ー 歩いてわかる 中央区ものしり百科 より ー
2階へつながっている「パイプ」はどこにあるのでしょうか。
はっきりとは見えません。
古くより銀座の鎮座まします守護神となっております。
今回も江戸古典落語をご披露させていただきます。
第46回を迎えました。
今回は「朝日稲荷神社」の「二階につながる」ことをきっかけに、「二階ぞめき」をご紹介します。
<事前確認コーナー>
「ぞめき」・・・
漢字で書くと「騒」となります。
直訳では「大勢でわいわい騒ぎながら歩く」です。
そこから転じてここでは「吉原を見世に上がらずに、遊女や客引き衆をからかいひやかしながら回る」ことを意味します。
「二階ぞめき」
若旦那は毎晩の吉原通い、大旦那は怒って勘当寸前。
番頭が意見しますが、まるっきり受け付けません。
若旦那「女はどうでもいい、吉原のあの気分が好きなんだ」
番頭「では、ひやかしているのが好きなんで?」
若旦那「そう、吉原がここにあれば出掛けない」と。
そこで番頭は、二階を吉原そっくりにしてしまいます。
本物に近い出来に若旦那は満足します。
服装に凝り、ほっかぶりまでして「誰も上げちゃいけないよ」と、二階の吉原へとんとんとん。
ほかに人はいません、当然です。
若旦那、妄想の世界に入ります。遊女役、若い衆役、本人役、一人三役熱演です。
果ては喧嘩の場面まで演じ切ります。
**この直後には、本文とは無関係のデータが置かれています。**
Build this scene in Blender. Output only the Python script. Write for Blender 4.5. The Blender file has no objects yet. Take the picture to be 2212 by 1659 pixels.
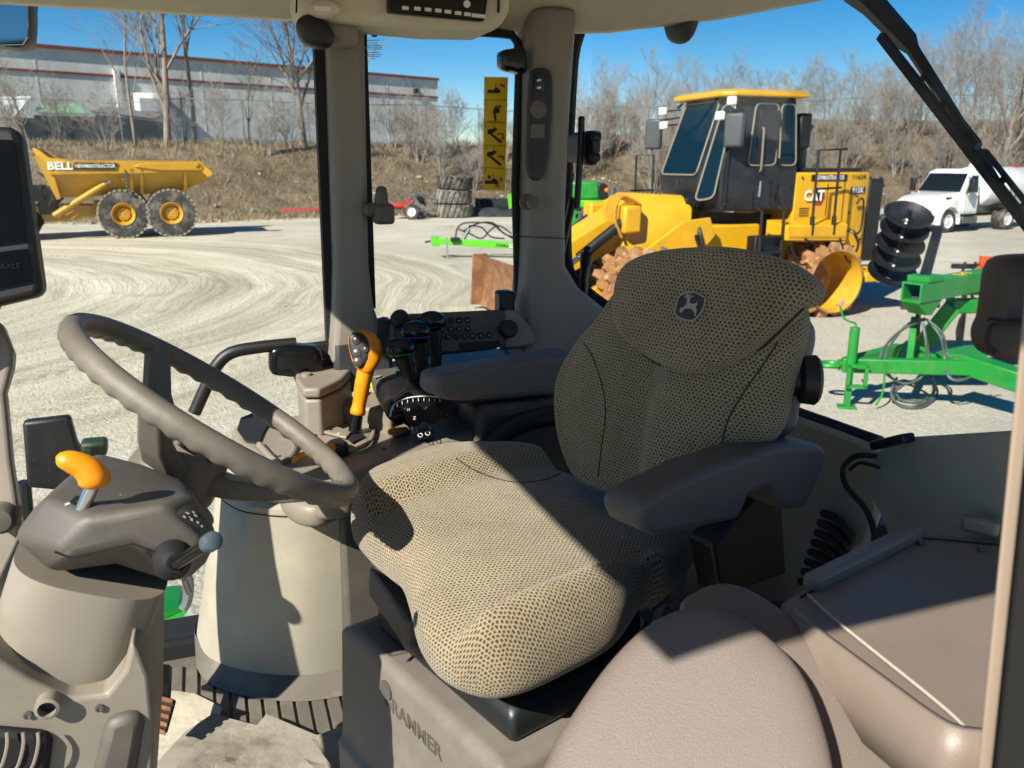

「この泥棒野郎」「さあ殺せ」
大旦那、二階の騒ぎを聞いて、小僧に見に行かせます。
小僧が見たのは、自分で自分の胸倉つかんだ若旦那の姿。
若旦那「ここで会ったことは、家に帰っても親父には黙っててくれ」
朝日稲荷神社
銀座3-8-12
東京メトロ銀座線・丸ノ内線・日比谷線 銀座駅 A12出口を出て左へ。
2本先(約100m・2つめの角)左角にあります。